Today we were truly following in the wake of the Viking explorers and quite possibly of Irish monks also. Vikings for sure: for it was across this strait in 982AD that Eirik the Red, banished from Iceland following a conviction for manslaughter, sailed westward to discover a new land. His landing today is commemorated at Eiriksfjord at what is known as the Eastern Settlement. A generation later, as the millennium turned, his son Leif Eriksson crossed the same strait to bring Christianity to Greenland, an epoch-marking event commemorated by the small church that has been re-created at Brattahlid.

Although the cold Greenland Current keeps eastern Greenland icebound for much of the year, the southern and western shores are warmed by the lingering effects of the North Atlantic drift making them accessible to navigators following the stepping-stone route from Ireland, Britain and Norway via the Faroes, Iceland, Greenland and eventually on to the North American continent, a voyage credited in the Icelandic saga to Leif Eriksson. The latter’s arrival in the New World as the first millennium turned marked a significant moment in human history: following mankind’s first wanderings out of Africa those that had migrated eastward now met the descendants of those who were traveling westward, an encounter that seems not to have been a cordial one since the next such encounter was postponed for five hundred years.
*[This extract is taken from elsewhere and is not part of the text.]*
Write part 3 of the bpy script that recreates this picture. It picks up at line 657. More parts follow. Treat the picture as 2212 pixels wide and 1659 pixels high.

That the Vikings landed in the New World is not in doubt; L’Anse aux Meadows in Newfoundland is an accredited archaeological site. As far as the Irish monks are concerned, our Global Perspectives Guest Speaker on this voyage, Tim Severin, demonstrated back in 1976 that a small party of Irish monks in a sea-going currach could have made the same journey following the same “stepping stone” route. We were treated to a splendid presentation from Tim Severin in the morning with a chance to view newly re-discovered film footage taken during the voyage. Those Irish monks were following an eremitical tradition that had its roots in the Arabian Desert. Like the Desert Fathers, they sought the solitude of deserted places and were willing to cast themselves adrift on the ocean as an act of faith. Their voyage was an exercise of faith, not a voyage of exploration by monks whose lifestyle was characterized by austerity and erudition.   

Our own transit of this historic passage was not by wicker craft or oak frame vessel but in an ice-class expedition vessel, the gleaming engine room the object of many compliments during an afternoon tour.